**RECORDS TO PROCESS**
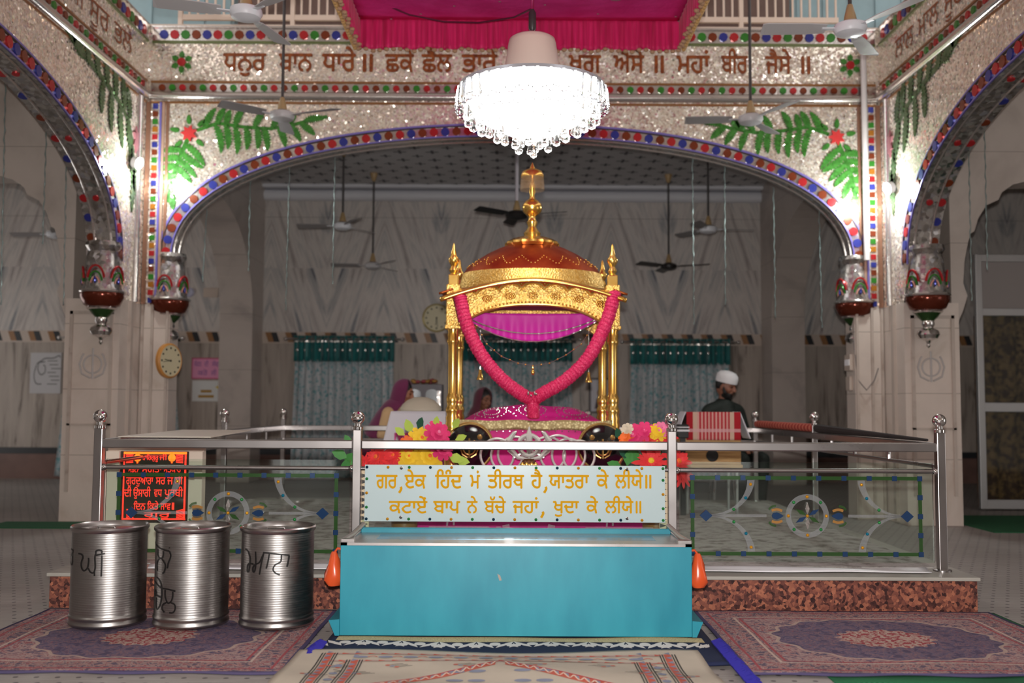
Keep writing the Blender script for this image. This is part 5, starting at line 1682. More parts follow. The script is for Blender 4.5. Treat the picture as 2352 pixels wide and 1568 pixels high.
bouquet('right bouquet of large red lilies and pink flowers by the right shield', 6.35, 1505, [
    (1500,1008,44,'red','yellow',10,True),(1495,1062,46,'red','yellow',12,True),(1555,1062,42,'red','orange',10,True),(1455,1000,32,'pink','rose',12,False),(1480,990,26,'pink','rose',10,False),(1512,992,24,'yellow','orange',10,False),
    (1532,1005,30,'red','yellow',10,True),(1438,1005,20,'orange','orange',10,False),(1520,985,20,'rose','pink',10,False),(1565,1090,34,'red','red',12,True),(1440,985,16,'cream','cream',8,False)],
    [(1440,1070,80,40,0),(1460,1068,100,44,0),(1475,1070,60,36,0),(1450,1050,150,36,1),(1425,1010,110,30,1),(1530,1040,-40,30,1),(1430,1075,160,40,0)])

# ================================================================ back hall
# curtains
cur_l = mat('printed_curtain', C(150,170,176), .85, fn=lambda t: t.base(t.mix(t.step(t.noise(scale=22, detail=4, rough=.7), .52, .6), t.ramp(t.noise(t.vec(t.m('MULTIPLY', t.xyz()[0], 9.0), 0, t.m('MULTIPLY', t.xyz()[2], .6)), 1.6, 3), [(.35, C(176,186,190)), (.65, C(208,208,210))]), C(104,160,168))))
cur_v = mat('teal_velvet', C(14,96,98), .5, sheen=.3, fn=lambda t: t.base(t.ramp(t.noise(t.vec(t.m('MULTIPLY', t.xyz()[0], 14.0), 0, t.m('MULTIPLY', t.xyz()[2], .3)), 1.5, 3), [(.35, C(6,66,70)), (.65, C(30,128,126))])))
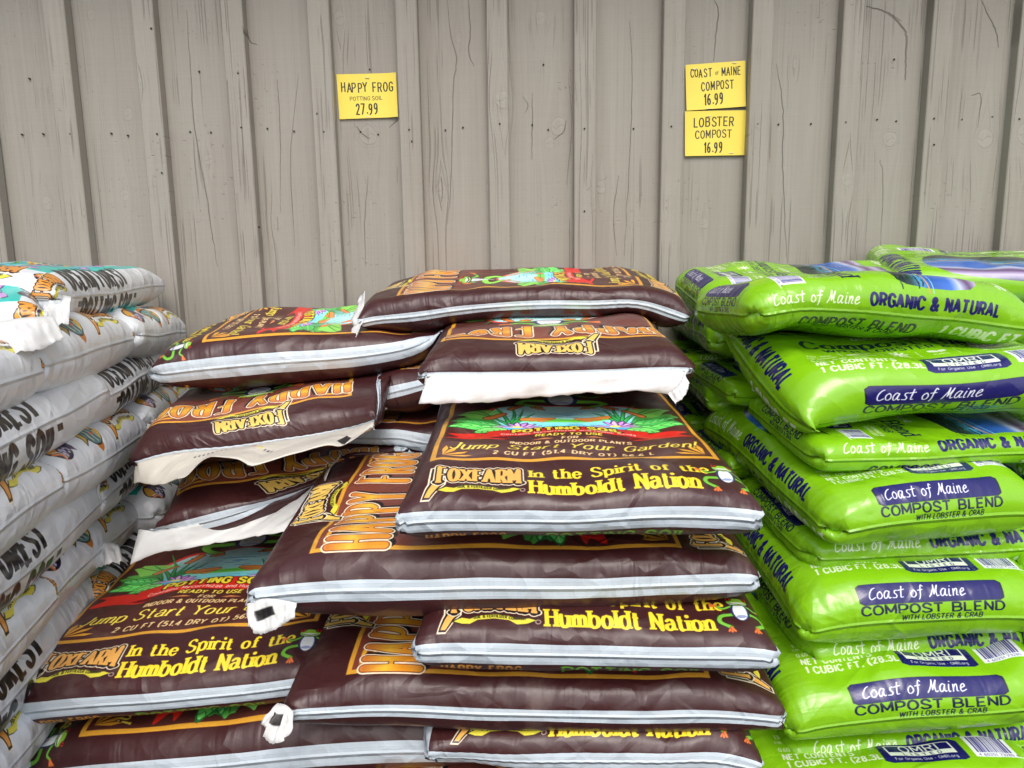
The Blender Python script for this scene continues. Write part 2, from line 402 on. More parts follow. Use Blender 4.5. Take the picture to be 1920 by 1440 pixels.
def make_brown():
    W, L = .48, .76
    C = Canvas(2 * W, L, 1500, BR)
    X, Y = (1, 0), (0, 1)
    f0, f1, g0, g1 = .052, W - .052, .125, .655
    C.poly([(f0, g0), (f1, g0), (f1, g1), (f0, g1)], GOLD)
    t = .0075
    C.poly([(f0 + t, g0 + t), (f1 - t, g0 + t), (f1 - t, g1 - t), (f0 + t, g1 - t)], lerpc([(0, (80, 40, 36)), (.42, (84, 42, 36)), (.52, (112, 56, 44)), (.7, (132, 66, 50))]))
    for sx_, x in ((1, f0 + .016), (-1, f1 - .016)):
        for sy_, y in ((1, g0 + .016), (-1, g1 - .016)):
            for a in (.12, .62, 1.15, 1.5):
                C.poly([(x, y), (x + sx_ * .030 * math.cos(a - .12), y + sy_ * .030 * math.sin(a - .12)), (x + sx_ * .040 * math.cos(a), y + sy_ * .040 * math.sin(a)), (x + sx_ * .026 * math.cos(a + .16), y + sy_ * .026 * math.sin(a + .16))], (240, 170, 50))
    # pond picture
    C.y0 = .285; C.ky = .74
    cx = W / 2
    pond = [(cx - .105, .292), (cx - .125, .34), (cx - .118, .41), (cx - .08, .468), (cx, .492), (cx + .08, .468), (cx + .118, .41), (cx + .125, .34), (cx + .105, .292)]
    C.poly([(cx + (a - cx) * 1.07, .385 + (b - .385) * 1.07) for a, b in pond], (196, 44, 34), smooth=True)
    C.poly(pond, lerpc([(.29, (50, 140, 220)), (.305, (90, 180, 236)), (.34, (140, 214, 244)), (.49, (176, 226, 236))]), smooth=True)
    rs = np.random.RandomState(4)
    for _ in range(46):
        x = cx + rs.uniform(-.1, .09); y = rs.uniform(.30, .46)
        C.line([(x, y), (x + rs.uniform(.01, .035), y + rs.uniform(-.001, .001))], .0011, (160, 214, 240) if rs.rand() < .6 else (16, 70, 150))
    C.poly([(cx - .10, .353), (cx - .03, .366), (cx + .06, .362), (cx + .09, .350), (cx + .03, .343), (cx - .05, .345)], (90, 180, 60), smooth=True)
    C.line([(cx - .09, .352), (cx, .357), (cx + .08, .351)], .0012, (26, 80, 30))
    fern(C, cx - .115, .34, -.85, .52, .066, (70, 150, 56)); fern(C, cx - .11, .38, -.72, .70, .074, (110, 176, 70)); fern(C, cx - .10, .33, -1, .16, .068, (48, 124, 50))
    fern(C, cx + .115, .34, .85, .52, .066, (70, 150, 56)); fern(C, cx + .11, .38, .72, .70, .074, (110, 176, 70)); fern(C, cx + .10, .33, 1, .16, .068, (48, 124, 50))
    for sg in (-1, 1):
        for b, l in ((.0, .13), (.25, .15), (-.2, .10), (.5, .12), (-.45, .09)):
            a = math.pi / 2 - sg * b
            C.line([(cx + sg * .085, .325), (cx + sg * .085 + .5 * l * math.cos(a + .1 * sg), .325 + .5 * l * math.sin(a)), (cx + sg * .085 + l * math.cos(a), .325 + l * math.sin(a))], .0085, (16, 66, 32), smooth=True, taper=True)
            C.line([(cx + sg * .085, .325), (cx + sg * .085 + .5 * l * math.cos(a + .1 * sg), .325 + .5 * l * math.sin(a)), (cx + sg * .085 + l * math.cos(a), .325 + l * math.sin(a))], .005, (44, 150, 70), smooth=True, taper=True)
        for (x0, y0, x1, y1) in ((cx + sg * .122, .375, cx + sg * .097, .400), (cx + sg * .085, .43, cx + sg * .070, .465)):
            C.line([(x0, y0), (x1, y1)], .0135, (90, 30, 14)); C.line([(x0, y0), (x1, y1)], .010, (226, 110, 50))
    frog(C, cx, .545, .075)
    for sg in (-1, 1):
        for k in range(3):
            C.line([(cx + sg * .02, .370), (cx + sg * (.037 + .014 * k), .352 + .003 * k)], .0125, (120, 50, 20)); C.line([(cx + sg * .02, .370), (cx + sg * (.037 + .014 * k), .352 + .003 * k)], .010, (238, 122, 54))
        leaf(C, cx + sg * .095, .318, math.pi / 2 - sg * 1.75, .085, .045); leaf(C, cx + sg * .105, .330, math.pi / 2 - sg * 1.35, .065, .03, (66, 170, 76)); leaf(C, cx + sg * .09, .300, math.pi / 2 - sg * 2.1, .055, .035, (110, 210, 96))
        lily(C, cx + sg * .074, .312, .042)
    C.ky = 1.0
    j0, j1, i0, i1 = int(.285 * C.k), int(.48 * C.k), int(.06 * C.k), int((W - .06) * C.k)
    reg = C.a[j0:j1, i0:i1]; art = (np.abs(reg - reg[..., :1] * 0 - np.array([.32, .17, .14], np.float32)).sum(-1, keepdims=True) > .16)
    C.a[j0:j1, i0:i1] = np.where(art, np.clip(reg * 1.22 + .05, 0, 1), reg)  # picture colours lifted to stand in for missing sky reflection
    # red ribbon
    C.ky = 1.0
    RED, DR = (222, 44, 32), (120, 16, 14)
    def arc(u, r=0): return (cx + u, .285 + r - .030 * (u / .12) ** 2)
    for sg in (-1, 1):
        C.poly([(cx + sg * .105, .255), (cx + sg * .135, .272), (cx + sg * .174, .262), (cx + sg * .160, .252), (cx + sg * .177, .230), (cx + sg * .14, .232), (cx + sg * .10, .222), (cx + sg * .085, .234)], RED, smooth=True)
        C.poly([(cx + sg * .118, .262), (cx + sg * .112, .230), (cx + sg * .085, .226), (cx + sg * .09, .25)], DR)
    up_, lo_ = [arc(u, .022) for u in np.linspace(-.118, .118, 13)], [arc(u, -.024) for u in np.linspace(.118, -.118, 13)]
    C.poly(up_ + lo_, DR); C.poly([(x, y - .0012) for x, y in up_] + [(x, y + .0012) for x, y in lo_], RED)
    wp = lambda x, y: (x, y - .026 * (x / .12) ** 2)
    C.text('POTTING SOIL', (cx, .283), X, Y, .021, (252, 226, 60), w=.26, sx=.78, sp=.13, warp=wp, outl=((.085, BLK),), centre=True)
    C.text('Contains Mycorrhizae and Humic Acids', (cx, .2665), X, Y, .0105, (250, 232, 220), w=.13, sx=.72, sp=.13, warp=lambda x, y: (x, y - .024 * (x / .12) ** 2), centre=True)
    YL = (248, 226, 80); PL = (250, 214, 150)
    C.text('READY TO USE', (cx, .2435), X, Y, .0115, YL, w=.22, sx=.8, sp=.14, centre=True, slant=.12)
    C.text('FOR', (cx, .2235), X, Y, .0115, PL, w=.2, sx=.75, sp=.14, centre=True, slant=.1)
    for sg in (-1, 1):
        C.poly([(cx + sg * .022, .229), (cx + sg * .055, .226), (cx + sg * .035, .233)], (236, 150, 90)); C.poly([(cx + sg * .022, .229), (cx + sg * .045, .224), (cx + sg * .03, .226)], (236, 150, 90))
    C.text('INDOOR & OUTDOOR PLANTS', (cx, .2045), X, Y, .0115, PL, w=.2, sx=.72, sp=.13, centre=True, slant=.12)
    C.text('Jump Start Your Garden!', (cx, .172), X, Y, .0225, YL, w=.15, sx=.92, sp=.14, contrast=.45, slant=.28, serif=.03, centre=True)
    C.text('2 CU FT (51.4 DRY QT) 56.6 L', (cx, .1445), X, Y, .0125, PL, w=.2, sx=.78, sp=.17, centre=True, slant=.1, serif=.02)
    # bottom: wordmark, slogan, little frog
    brand_logo(C, (.064, .046), X, Y, .106)
    C.ell(.171, .046, .0035, .0035, (200, 180, 170)); C.ell(.171, .046, .0024, .0024, BR)
    Y2 = (248, 222, 50)
    C.text('In the Spirit of the', (.180, .079), X, Y, .0225, Y2, w=.19, sx=.78, sp=.12, contrast=.55, serif=.07, flat=True)
    C.text('Humboldt Nation', (.180, .040), X, Y, .0285, Y2, w=.20, sx=.69, sp=.085, contrast=.55, serif=.06, flat=True)
    C.text('TM', (.402, .068), X, Y, .004, CREAM, w=.15)
    frog(C, .424, .074, .030)
    # top: big title and wordmark over the frame
    ti = lerpc([(.575, (232, 150, 40)), (.60, (246, 190, 60)), (.63, (206, 120, 50)), (.645, (232, 160, 90))])
    C.text('HAPPY FROG', (cx + .0055, .545), X, Y, .080, BLK, w=.20, sx=.42, sp=.13, contrast=.5, topw=-.5, centre=True, slant=-.02, outl=((.03, BLK),))
    C.text('HAPPY FROG', (cx, .550), X, Y, .080, ti, w=.155, sx=.42, sp=.15, contrast=.5, topw=-.5, centre=True, flat=False, outl=((.05, (250, 232, 200)), (.018, (120, 50, 24))))
    brand_logo(C, (cx - .060, .655), X, Y, .12, base=(240, 200, 100))
    # back of the bag, near the bottom seam and down the middle
    wx = 2 * W
    C.text('HAPPY FROG', (W + .05, .040), X, (0, -1), .019, (226, 150, 50), w=.2, sx=.55, sp=.12, outl=((.05, BLK),))
    C.text('POTTING SOIL', (W + .20, .040), X, (0, -1), .019, (110, 170, 50), w=.24, sx=1.0, sp=.15, serif=.06, outl=((.04, BLK),))
    C.poly([(W + .03, .075), (wx - .03, .075), (wx - .03, .082), (W + .03, .082)], GOLD)
    # grain of the print
    C.a *= (1 + (np.random.RandomState(2).rand(C.H, C.W, 1).astype(np.float32) - .5) * .10)
    return C.to_image('brown_print')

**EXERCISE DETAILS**
Set down the records above word for word, from the first line through the line containing "cur_v = mat('teal_velvet', C(14,96,98), .5, sheen=.3, fn=lambda", both included; leave out the pictures.

**SOLUTION FOR THIS PROBLEM**
Keep writing the Blender script for this image. This is part 5, starting at line 1682. More parts follow. The script is for Blender 4.5. Treat the picture as 2352 pixels wide and 1568 pixels high.
bouquet('right bouquet of large red lilies and pink flowers by the right shield', 6.35, 1505, [
    (1500,1008,44,'red','yellow',10,True),(1495,1062,46,'red','yellow',12,True),(1555,1062,42,'red','orange',10,True),(1455,1000,32,'pink','rose',12,False),(1480,990,26,'pink','rose',10,False),(1512,992,24,'yellow','orange',10,False),
    (1532,1005,30,'red','yellow',10,True),(1438,1005,20,'orange','orange',10,False),(1520,985,20,'rose','pink',10,False),(1565,1090,34,'red','red',12,True),(1440,985,16,'cream','cream',8,False)],
    [(1440,1070,80,40,0),(1460,1068,100,44,0),(1475,1070,60,36,0),(1450,1050,150,36,1),(1425,1010,110,30,1),(1530,1040,-40,30,1),(1430,1075,160,40,0)])

# ================================================================ back hall
# curtains
cur_l = mat('printed_curtain', C(150,170,176), .85, fn=lambda t: t.base(t.mix(t.step(t.noise(scale=22, detail=4, rough=.7), .52, .6), t.ramp(t.noise(t.vec(t.m('MULTIPLY', t.xyz()[0], 9.0), 0, t.m('MULTIPLY', t.xyz()[2], .6)), 1.6, 3), [(.35, C(176,186,190)), (.65, C(208,208,210))]), C(104,160,168))))
cur_v = mat('teal_velvet', C(14,96,98), .5, sheen=.3, fn=lambda t: t.base(t.ramp(t.noise(t.vec(t.m('MULTIPLY', t.xyz()[0], 14.0), 0, t.m('MULTIPLY', t.xyz()[2], .3)), 1.5, 3), [(.35, C(6,66,70)), (.65, C(30,128,126))])))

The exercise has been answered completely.